Many cities have eased mortgage restrictions and lowered home loan rates to stimulate property demand. Despite that, medium and long-term loans to households, which are a proxy for mortgages, fell for the first time in at least 15 years, dropping by 49.5 billion yuan in February from January.
The stock of outstanding credit grew 10.2% to 321 trillion yuan, weakening from the 10.5% expansion in January and the first slowdown since September. Broad M2 money supply grew 9.2%, down from 9.8% in January.
China’s limp credit expansion in February reinforces our view that the People’s Bank of China needs to — and will — loosen policy further to shore up the economy.
Corporate lending bucking seasonal weakness reflected the central bank’s efforts to boost stimulus. But an undershoot in aggregate social financing relative to expectations underlined slack credit in other areas —shadow banking and mortgage loans.
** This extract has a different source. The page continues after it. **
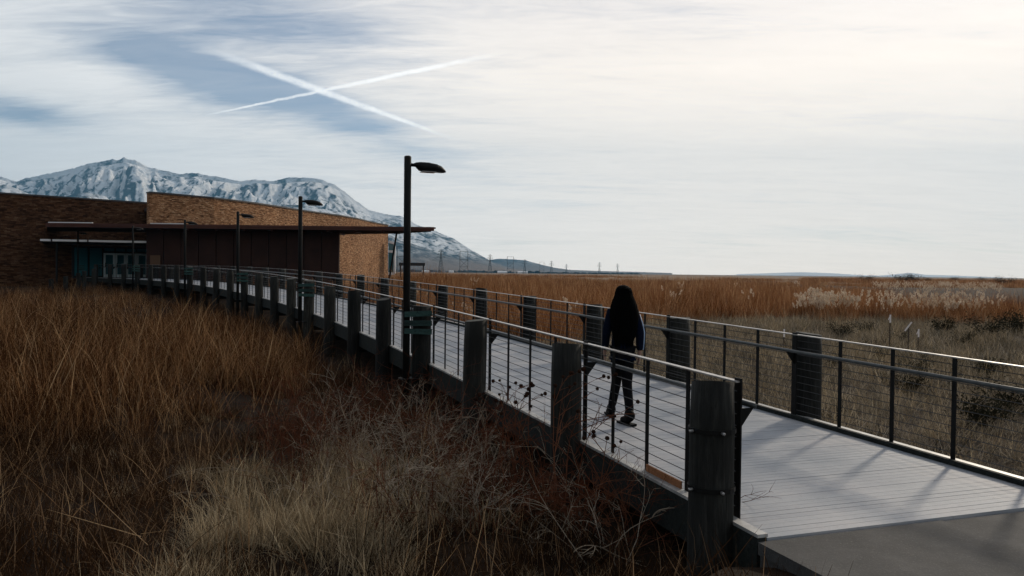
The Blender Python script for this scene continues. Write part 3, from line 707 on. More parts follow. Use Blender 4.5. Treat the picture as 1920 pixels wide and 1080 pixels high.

The yield on 10-year Chinese government bonds extended their decline after the credit data was released, dropping due to expectations that the weak data means a higher chance of further central bank action. Futures contracts on the same tenor rose as much as 0.6%, the most since May 2022.
The weak data came despite provinces selling special bonds — a key source of infrastructure funding —at a faster pace in February than in previous years. Newly increased medium and long-term loans to non-financial companies fell to 505 billion from 1.1 trillion yuan a year ago, indicating companies were also reluctant to borrow and invest.